Many people hope to win the lottery and buy a house. But one Kentish couple have decided to play the gamble the other way around. They intend to raffle their £270,000 home to fund a new life in south-west France.

Angela Brown, 31, and Andrew Jewitt, 35, are selling raffle tickets at £5 each through the internet for the chance to own their converted oast-house in the idyllic rural village of Chilham, near Canterbury, Kent.

The couple have adopted the novel way of selling their home to avoid the hassle of using estate agents and give first-time buyers unable to get on the property ladder the chance of owning a stunning country property.

They want to run a bed-and-breakfast in Limousin, and hope to live off the land.

If their reserve price of £270,000 is not met by their 14 August deadline, they can extend the raffle for a month.

Ms Brown said if they fail to sell the house by then the raffle winner will get all the money collected minus 10 per cent for marketing costs and legal fees.

The landscape gardener, who is originally from the village of Turriff, near Aberdeen, has lived at the late 19th-century converted oast-house for the past four years. She works in Kent, but her partner, Andrew, spends hours every day commuting to London.
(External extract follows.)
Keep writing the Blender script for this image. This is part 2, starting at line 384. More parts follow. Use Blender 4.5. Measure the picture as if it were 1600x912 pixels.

Ms Brown said: "Andrew is fed up with commuting to London; it takes him two to three hours to get to work and then the same to get home. We are looking for a better quality of life and maybe to start a family."

She added: "We have found a house to buy in a beautiful country area in south-west France. We will run a bed-and-breakfast, and live off the land as much as possible, sort of The Good Life with our own vegetables and goats. There are so many people in the South-east now, we just want our own space."

The couple decided to raffle off their house to be able to move quickly and meet the deadline for their French dream.

Ms Brown said: "We thought it was a good idea with interest rate rises and first-time buyers struggling to get on the property ladder.

"A raffle gives the opportunity to get a home for just a fiver and it is quite exciting."

The 31-year-old added: "As we have already found a house in France we wanted to control the deadline of the sale.

"Doing it the conventional way so many property sales fall through. A raffle just seemed like a lot less hassle," she said.

They have set up a website, www.winahouseforafiver.co.uk, so people can enter the draw.

She has been encouraged by the response, saying, "We are on target for a sale so far".

But if the reserve price is not met by 14 September they will have to turn to an estate agent and put their planned move to France on hold. She said: "I hope it will not come to this."

To meet gambling laws, entrants have to answer a multiple choice question so there is an element of skill involved and not a pure lottery.

But the winner will get the converted oast-house which has a second-floor reception room giving stunning views across orchards and farmland.